Written instruction
Go from the first line to the line with "from mathutils import" and return those lines verbatim, ends included.

----------------

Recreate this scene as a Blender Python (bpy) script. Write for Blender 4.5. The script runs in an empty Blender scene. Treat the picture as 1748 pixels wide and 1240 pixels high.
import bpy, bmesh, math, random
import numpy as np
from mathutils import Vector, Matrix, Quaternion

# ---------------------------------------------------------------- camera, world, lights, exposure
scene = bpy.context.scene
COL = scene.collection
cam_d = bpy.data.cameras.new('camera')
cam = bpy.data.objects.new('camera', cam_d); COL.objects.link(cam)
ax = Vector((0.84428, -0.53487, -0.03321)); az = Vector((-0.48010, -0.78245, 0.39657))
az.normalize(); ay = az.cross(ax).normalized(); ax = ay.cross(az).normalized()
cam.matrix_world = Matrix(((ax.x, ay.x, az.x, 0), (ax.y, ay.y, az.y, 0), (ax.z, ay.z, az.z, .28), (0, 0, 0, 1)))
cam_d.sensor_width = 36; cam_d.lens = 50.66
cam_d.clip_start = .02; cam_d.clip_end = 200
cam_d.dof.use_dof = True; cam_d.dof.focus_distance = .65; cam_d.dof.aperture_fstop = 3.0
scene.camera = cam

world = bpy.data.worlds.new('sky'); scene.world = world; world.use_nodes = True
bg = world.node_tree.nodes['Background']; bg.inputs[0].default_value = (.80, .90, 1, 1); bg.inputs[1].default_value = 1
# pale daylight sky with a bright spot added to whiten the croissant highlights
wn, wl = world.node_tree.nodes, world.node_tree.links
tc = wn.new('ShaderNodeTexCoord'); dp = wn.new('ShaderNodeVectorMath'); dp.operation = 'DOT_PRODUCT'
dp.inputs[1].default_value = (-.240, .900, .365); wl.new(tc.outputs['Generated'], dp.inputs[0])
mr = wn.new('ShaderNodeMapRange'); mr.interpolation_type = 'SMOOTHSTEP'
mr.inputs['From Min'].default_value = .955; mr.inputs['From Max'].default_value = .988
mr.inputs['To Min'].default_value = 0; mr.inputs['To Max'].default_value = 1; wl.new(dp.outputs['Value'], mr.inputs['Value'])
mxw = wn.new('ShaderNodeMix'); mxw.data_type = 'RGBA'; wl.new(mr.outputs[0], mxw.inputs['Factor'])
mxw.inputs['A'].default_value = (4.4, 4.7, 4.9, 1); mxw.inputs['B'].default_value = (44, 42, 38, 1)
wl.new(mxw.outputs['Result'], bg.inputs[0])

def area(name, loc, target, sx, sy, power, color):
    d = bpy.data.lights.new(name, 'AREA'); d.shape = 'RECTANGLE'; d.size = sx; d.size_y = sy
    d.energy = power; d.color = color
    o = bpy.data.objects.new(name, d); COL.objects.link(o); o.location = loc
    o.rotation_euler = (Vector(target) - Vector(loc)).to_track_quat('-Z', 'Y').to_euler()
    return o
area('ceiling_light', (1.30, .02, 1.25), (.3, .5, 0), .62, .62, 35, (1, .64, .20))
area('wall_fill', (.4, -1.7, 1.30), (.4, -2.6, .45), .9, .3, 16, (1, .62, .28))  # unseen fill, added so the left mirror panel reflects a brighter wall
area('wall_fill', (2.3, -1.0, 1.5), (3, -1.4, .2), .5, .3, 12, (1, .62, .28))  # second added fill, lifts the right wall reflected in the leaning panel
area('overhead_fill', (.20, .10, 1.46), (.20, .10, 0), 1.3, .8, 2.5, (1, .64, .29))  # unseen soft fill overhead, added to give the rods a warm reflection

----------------

Exercise response
Recreate this scene as a Blender Python (bpy) script. Write for Blender 4.5. The script runs in an empty Blender scene. Treat the picture as 1748 pixels wide and 1240 pixels high.
import bpy, bmesh, math, random
import numpy as np
from mathutils import Vector, Matrix, Quaternion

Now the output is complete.